**What to do:**
Scan the data below and pick out the lines containing the word "from".
++++++
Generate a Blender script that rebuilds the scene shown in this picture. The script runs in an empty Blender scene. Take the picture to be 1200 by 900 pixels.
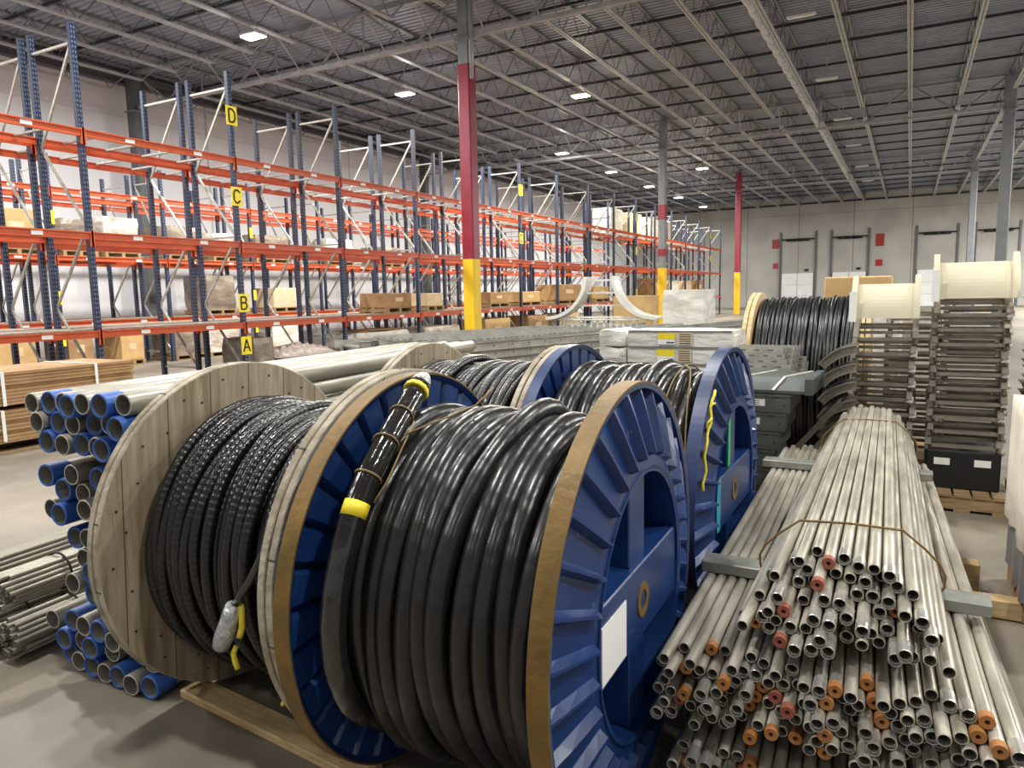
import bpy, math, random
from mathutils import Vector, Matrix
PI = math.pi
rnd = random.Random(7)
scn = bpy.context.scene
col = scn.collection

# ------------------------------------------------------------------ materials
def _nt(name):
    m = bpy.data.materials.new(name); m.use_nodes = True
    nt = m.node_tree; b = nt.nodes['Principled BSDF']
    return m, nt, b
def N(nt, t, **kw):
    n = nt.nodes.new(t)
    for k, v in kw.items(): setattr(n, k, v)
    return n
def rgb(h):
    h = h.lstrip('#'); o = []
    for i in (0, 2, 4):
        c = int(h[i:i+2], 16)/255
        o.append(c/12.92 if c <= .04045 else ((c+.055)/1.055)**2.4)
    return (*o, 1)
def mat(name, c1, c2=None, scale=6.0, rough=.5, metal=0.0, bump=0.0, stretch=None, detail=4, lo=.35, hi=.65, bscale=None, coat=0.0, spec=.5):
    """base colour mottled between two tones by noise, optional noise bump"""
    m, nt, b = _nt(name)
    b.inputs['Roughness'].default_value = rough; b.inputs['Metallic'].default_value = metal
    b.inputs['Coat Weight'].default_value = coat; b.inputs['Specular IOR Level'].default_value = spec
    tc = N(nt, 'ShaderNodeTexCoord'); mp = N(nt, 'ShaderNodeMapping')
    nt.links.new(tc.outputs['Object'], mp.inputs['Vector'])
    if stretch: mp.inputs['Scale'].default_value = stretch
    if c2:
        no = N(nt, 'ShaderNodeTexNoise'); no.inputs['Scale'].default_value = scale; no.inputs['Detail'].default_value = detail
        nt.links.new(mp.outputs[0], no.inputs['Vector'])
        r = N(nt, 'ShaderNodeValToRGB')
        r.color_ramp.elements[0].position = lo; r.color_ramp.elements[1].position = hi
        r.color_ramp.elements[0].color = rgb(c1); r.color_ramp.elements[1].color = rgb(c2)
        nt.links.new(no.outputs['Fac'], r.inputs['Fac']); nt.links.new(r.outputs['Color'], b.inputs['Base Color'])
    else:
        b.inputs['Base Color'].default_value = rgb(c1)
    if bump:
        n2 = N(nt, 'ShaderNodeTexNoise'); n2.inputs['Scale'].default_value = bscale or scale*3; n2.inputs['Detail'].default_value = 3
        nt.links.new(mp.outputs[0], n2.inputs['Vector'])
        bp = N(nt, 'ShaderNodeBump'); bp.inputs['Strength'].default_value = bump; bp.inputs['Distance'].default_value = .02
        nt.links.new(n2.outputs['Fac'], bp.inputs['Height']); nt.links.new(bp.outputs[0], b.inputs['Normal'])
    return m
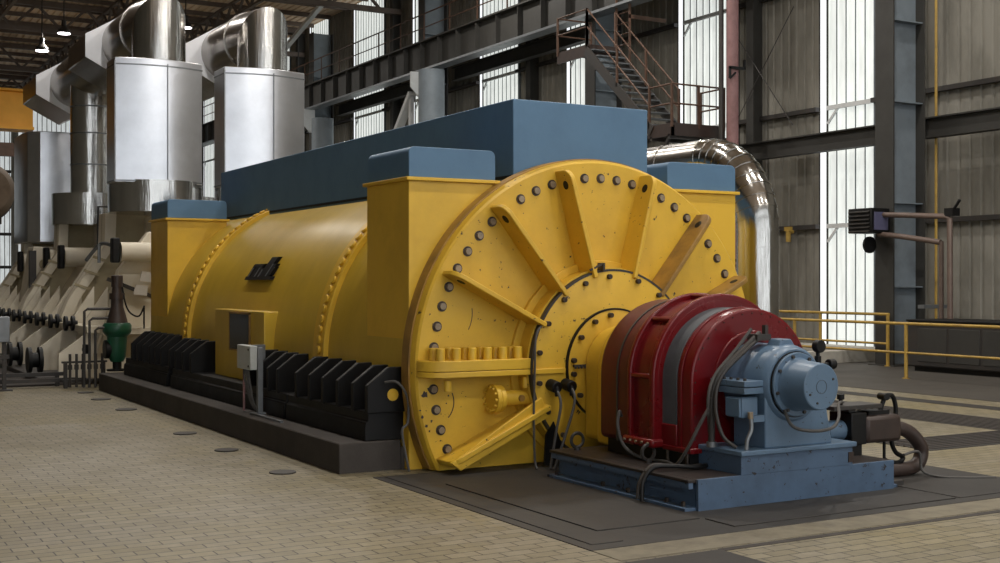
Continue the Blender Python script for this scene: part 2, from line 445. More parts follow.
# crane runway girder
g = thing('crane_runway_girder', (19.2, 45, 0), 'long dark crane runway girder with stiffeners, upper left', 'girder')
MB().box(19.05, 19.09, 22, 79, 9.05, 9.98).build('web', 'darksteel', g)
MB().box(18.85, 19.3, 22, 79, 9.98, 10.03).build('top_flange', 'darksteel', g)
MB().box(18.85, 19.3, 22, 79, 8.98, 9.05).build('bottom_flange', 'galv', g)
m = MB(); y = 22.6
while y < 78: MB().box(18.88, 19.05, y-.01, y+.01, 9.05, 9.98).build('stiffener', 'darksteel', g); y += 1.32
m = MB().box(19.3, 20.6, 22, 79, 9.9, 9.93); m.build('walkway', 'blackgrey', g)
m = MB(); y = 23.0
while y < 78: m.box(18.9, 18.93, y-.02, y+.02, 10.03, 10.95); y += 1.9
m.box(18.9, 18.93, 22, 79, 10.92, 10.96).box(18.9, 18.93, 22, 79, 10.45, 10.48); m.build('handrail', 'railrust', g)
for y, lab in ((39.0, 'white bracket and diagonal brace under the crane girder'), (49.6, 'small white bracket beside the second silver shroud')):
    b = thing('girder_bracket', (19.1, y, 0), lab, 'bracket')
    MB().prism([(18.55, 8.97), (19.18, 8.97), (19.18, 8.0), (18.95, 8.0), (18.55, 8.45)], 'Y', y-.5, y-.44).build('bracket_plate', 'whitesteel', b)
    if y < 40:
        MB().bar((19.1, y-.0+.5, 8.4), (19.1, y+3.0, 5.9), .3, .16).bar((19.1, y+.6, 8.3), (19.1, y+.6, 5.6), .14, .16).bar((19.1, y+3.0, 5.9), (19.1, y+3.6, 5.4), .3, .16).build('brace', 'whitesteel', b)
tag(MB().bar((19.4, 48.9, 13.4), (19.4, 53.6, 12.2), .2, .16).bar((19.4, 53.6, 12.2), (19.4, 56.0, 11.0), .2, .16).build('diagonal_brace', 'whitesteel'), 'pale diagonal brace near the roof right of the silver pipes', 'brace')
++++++
**Exercise answer:**
from mathutils import Vector, Matrix
Continue the Blender Python script for this scene: part 2, from line 445. More parts follow.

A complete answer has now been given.